[start]
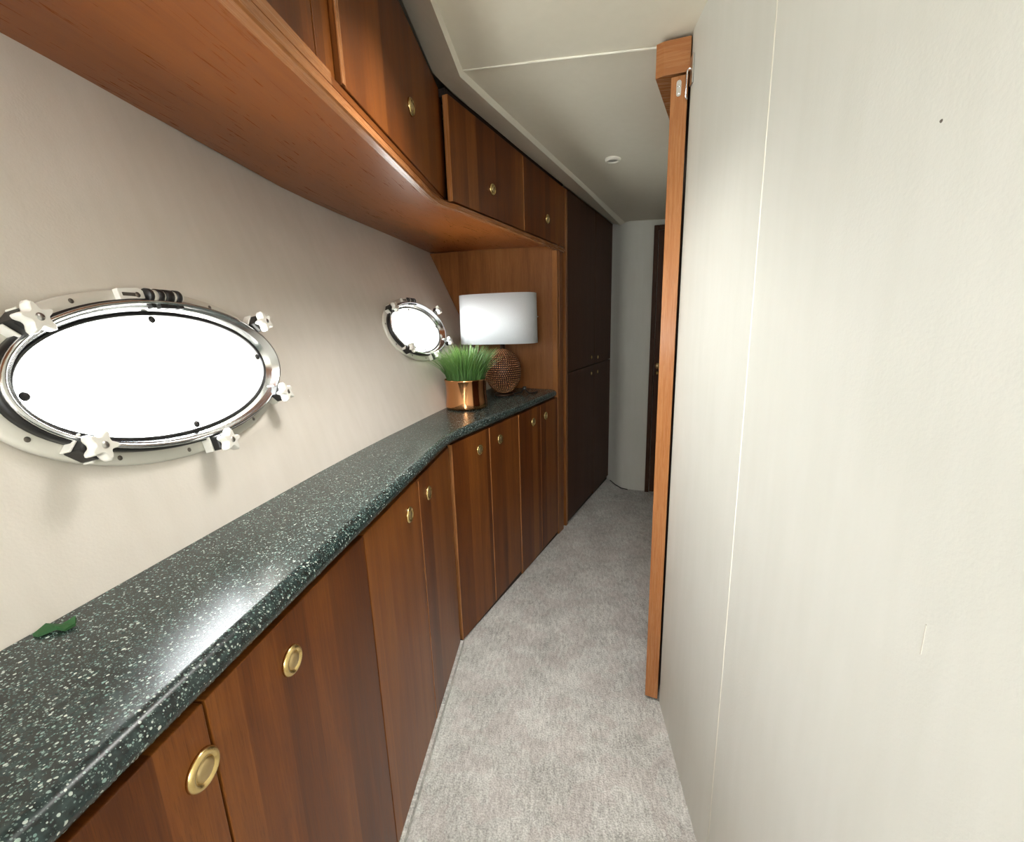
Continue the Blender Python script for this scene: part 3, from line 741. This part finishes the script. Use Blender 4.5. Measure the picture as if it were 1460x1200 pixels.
# ------------------------------------------------------------------ open door leaf, head beam and catch
D0 = Vector((0.2765, 1.238, 0)); AL = math.atan2(U2.y, U2.x)
FL = T(D0) @ Matrix.Rotation(AL, 4, 'Z')                          # X along the leaf, -Y to the right
bm = BM(); box(bm, 0.0, 0.62, -0.0365, 0.0, 0.012, 1.764, 0.0015)
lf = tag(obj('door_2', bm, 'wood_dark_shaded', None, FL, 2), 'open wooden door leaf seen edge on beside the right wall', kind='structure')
bm = BM(); box(bm, -0.0035, -0.0002, -0.0375, 0.001, 0.011, 1.765, 0.001); lp = tag(obj('edge_lipping', bm, 'wood_edge', lf, FL, 2), 'orange varnished front edge of the leaf')
bm = BM()
pl = [(0.0055 * math.cos(t), 0.012 + 0.0055 * math.sin(t)) for t in [i * PI / 8 for i in range(9)]] + [(0.0055 * math.cos(t), -0.012 + 0.0055 * math.sin(t)) for t in [PI + i * PI / 8 for i in range(9)]]
prism(bm, pl, 0, 0.0018, 0.0)
lathe(bm, [(0.0, 0.0034), (0.003, 0.003), (0.0038, 0.0018)], 12, mat=T((0, 0.004, 0))); lathe(bm, [(0.0, 0.0028), (0.002, 0.0024), (0.003, 0.0018)], 12, mat=T((0, -0.010, 0)))
FS = FL @ T((-0.0036, -0.0175, 1.738)) @ Matrix(((0, 0, -1, 0), (-1, 0, 0, 0), (0, 1, 0, 0), (0, 0, 0, 1)))
tag(obj('strike_plate', bm, 'chrome', lf, FS), 'small bright keeper plate with screws')
# head beam
FH = T((0.262, 1.2395, 0)) @ Matrix.Rotation(AL, 4, 'Z')
bm = BM()
nd = Vector((0.061, -0.013, 0)).normalized()
hb_ = [Vector((0.257, 1.242, 0)), Vector((0.3155, 1.2285, 0))]
pl = [(hb_[0].x, hb_[0].y), (hb_[1].x, hb_[1].y), (hb_[1].x + U2.x * 0.64, hb_[1].y + U2.y * 0.64), (0.241 + U2.x * 0.64, 1.247 + U2.y * 0.64), (0.241, 1.247 + 0.006)]
bm = BM(); prism(bm, pl, 1.773, 1.8455, 0.0008)
tag(obj('trim_2', bm, 'wood_edge', None, I4, 0), 'chamfered wooden head beam above the open door leaf', kind='structure')
# catch on the wall corner
cb = empty('door_catch', T((0.318, 1.2235, 1.74)), 'small bright metal hook catch at the top corner of the right wall', 'catch')
bm = BM(); box(bm, 0.3125, 0.3165, 1.198, 1.2195, 1.735, 1.795, 0.0015); obj('plate', bm, 'steel', cb, I4)
bm = BM(); tube(bm, [(0.3135, 1.205, 1.765), (0.3075, 1.206, 1.768), (0.3035, 1.208, 1.764), (0.3035, 1.209, 1.712), (0.306, 1.209, 1.706)], 0.0022, 8); obj('hook', bm, 'chrome', cb, I4)

# ------------------------------------------------------------------ table lamp
ZTOP = 0.803 + 2 * RN
LP = T((-0.282, 2.262, ZTOP)) @ Matrix.Rotation(-0.19, 4, 'Z')
lm = empty('table_lamp', LP, 'table lamp with a white oval shade on a bronze beaded orb', 'lamp')
bm = BM(); lathe(bm, [(0.0, 0.0), (0.052, 0.0), (0.054, 0.003), (0.052, 0.010), (0.04, 0.014), (0.0, 0.014)], 36); obj('foot', bm, 'bronze', lm, LP)
OC, ORX, ORZ = 0.126, 0.0915, 0.114
bm = BM(); lathe(bm, [(ORX * math.sin(PI * i / 24), OC - ORZ * math.cos(PI * i / 24)) for i in range(25)], 40); orb = obj('orb', bm, 'bronze', lm, LP)
ib = BM(); bmesh.ops.create_icosphere(ib, subdivisions=1, radius=0.0050); iv = [v.co.copy() for v in ib.verts]; ifc = [[v.index for v in f.verts] for f in ib.faces]; ib.free()
vv, ff = [], []
nr = 33
for r_ in range(1, nr):
    th = PI * r_ / nr
    rr_ = ORX * math.sin(th); zz_ = OC - ORZ * math.cos(th); cnt = max(4, int(2 * PI * rr_ / 0.0103))
    for k in range(cnt):
        an = 2 * PI * (k + 0.5 * (r_ % 2)) / cnt
        c_ = Vector((rr_ * math.cos(an), rr_ * math.sin(an), zz_)); b0 = len(vv)
        vv += [c_ + q for q in iv]; ff += [[b0 + i for i in f] for f in ifc]
me = bpy.data.meshes.new('beads'); me.from_pydata(vv, [], ff); me.materials.append(M['copper_bead'])
for p in me.polygons: p.use_smooth = True
bd = link(bpy.data.objects.new('beads', me), orb, LP); bd['kind'] = 'stuff'
bm = BM(); lathe(bm, [(0.012, 0.236), (0.012, 0.262), (0.007, 0.266), (0.007, 0.40), (0.0, 0.40)], 18); obj('stem', bm, 'bronze', lm, LP)
bm = BM()
SXh, SYh, SZ0, SZ1 = 0.199, 0.105, 0.268, 0.510
n = 72
def shade_pt(i, k, z):
    t = 2 * PI * i / n; c_, s_ = math.cos(t), math.sin(t); e_ = 0.72
    return (-0.018 + SXh * k * math.copysign(abs(c_) ** e_, c_), SYh * k * math.copysign(abs(s_) ** e_, s_), z)
rows = [[bm.verts.new(shade_pt(i, k, z)) for i in range(n)] for k, z in ((1.0, SZ0), (0.985, SZ1), (0.972, SZ1), (0.987, SZ0))]
for a, b in zip(rows, rows[1:] + rows[:1]):
    for i in range(n): bm.faces.new((a[i], a[(i + 1) % n], b[(i + 1) % n], b[i])).smooth = True
obj('lamp_shade', bm, 'shade', lm, LP)
bm = BM(); tube(bm, [(-0.19, 0, 0.395), (0.19, 0, 0.395)], 0.002, 6); tube(bm, [(0, -0.1, 0.395), (0, 0.1, 0.395)], 0.002, 6); obj('shade_spider', bm, 'steel', lm, LP)
bm = BM(); tube(bm, [(0.05, 0.02, 0.006), (0.085, 0.03, 0.010), (0.10, 0.02, 0.030), (0.108, 0.01, 0.042), (0.116, 0.02, 0.022), (0.125, 0.04, 0.006), (0.145, 0.07, 0.004), (0.15, 0.12, 0.004)], 0.0035, 8)
box(bm, 0.100, 0.118, 0.000, 0.020, 0.028, 0.046, 0.004); obj('cord', bm, 'black', lm, LP)

# ------------------------------------------------------------------ potted grass
PT = T((-0.411, 1.925, ZTOP))
pt = empty('potted_grass', PT, 'artificial grass in a shiny copper pot', 'plant')
bm = BM(); lathe(bm, [(0.0, 0.0), (0.086, 0.0), (0.0935, 0.004), (0.095, 0.012), (0.0925, 0.035), (0.0895, 0.070), (0.0905, 0.100), (0.0945, 0.124), (0.0965, 0.130), (0.0945, 0.132), (0.0915, 0.129), (0.088, 0.105), (0.088, 0.02), (0.0, 0.02)], 64)
obj('pot', bm, 'copper', pt, PT)
bm = BM(); lathe(bm, [(0.0, 0.118), (0.06, 0.118), (0.0885, 0.112), (0.0885, 0.104), (0.0, 0.104)], 32); obj('moss', bm, 'soil', pt, PT)
bm = BM(); lay = bm.loops.layers.uv.new('UVMap')
for b_ in range(620):
    r_ = 0.086 * math.sqrt(random.random()); an = random.uniform(0, 2 * PI)
    bx, by = r_ * math.cos(an), r_ * math.sin(an)
    h = random.uniform(0.125, 0.192) * (1 - 0.12 * (r_ / 0.086)); lean = 0.012 + 0.052 * (r_ / 0.086) ** 1.3 + random.uniform(-0.012, 0.018)
    la = an + random.uniform(-0.6, 0.6); w_ = random.uniform(0.0020, 0.0036); tint = random.random()
    sd = Vector((-math.sin(la + random.uniform(-1.2, 1.2)), math.cos(la), 0)).normalized(); prev = None
    for s_ in range(6):
        t = s_ / 5
        c_ = Vector((bx + math.cos(la) * lean * t ** 2 * 1.25, by + math.sin(la) * lean * t ** 2 * 1.25, 0.112 + h * (t - 0.10 * t * t * (lean / 0.06))))
        ww = w_ * (1 - 0.85 * t ** 2)
        cur = (bm.verts.new(c_ - sd * ww), bm.verts.new(c_ + sd * ww), t)
        if prev:
            f = bm.faces.new((prev[0], prev[1], cur[1], cur[0])); f.smooth = True
            for l, tv in zip(f.loops, (prev[2], prev[2], t, t)): l[lay].uv = (tint, tv)
        prev = cur
me = bpy.data.meshes.new('grass'); bm.to_mesh(me); bm.free(); me.materials.append(M['grass'])
gr = link(bpy.data.objects.new('grass', me), pt, PT); gr['kind'] = 'stuff'
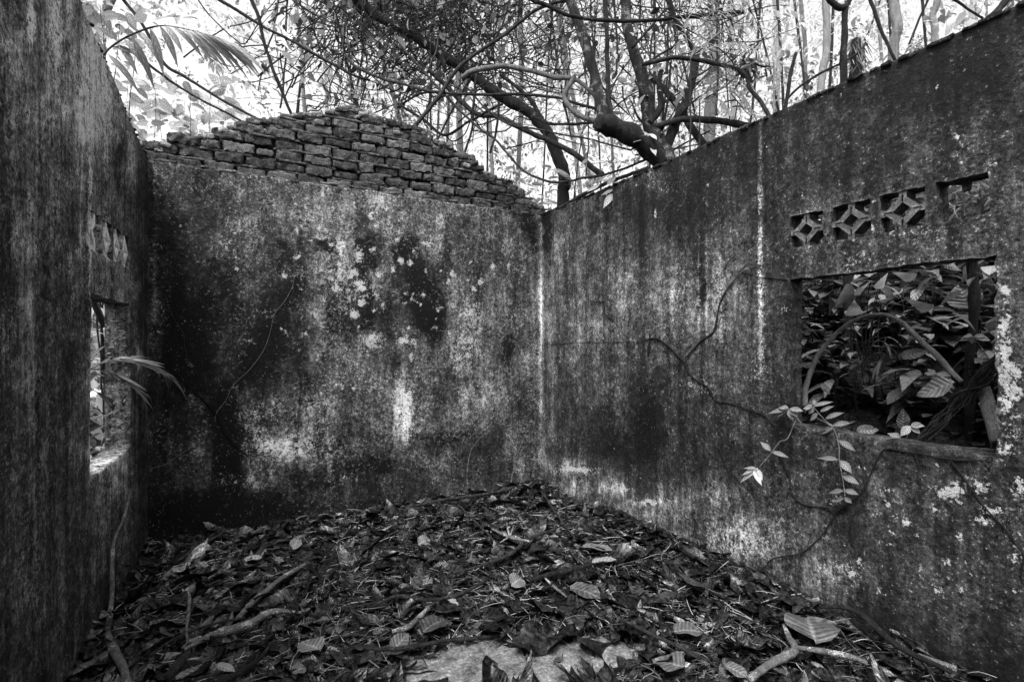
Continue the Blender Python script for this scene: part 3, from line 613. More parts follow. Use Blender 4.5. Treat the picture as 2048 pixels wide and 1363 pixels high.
[end]
■ **YOUR INSTRUCTIONS**: Pull out each line holding the string "structure".

■ **TASK SOLUTION**:
lf = tag(obj('door_2', bm, 'wood_dark_shaded', None, FL, 2), 'open wooden door leaf seen edge on beside the right wall', kind='structure')
tag(obj('trim_2', bm, 'wood_edge', None, I4, 0), 'chamfered wooden head beam above the open door leaf', kind='structure')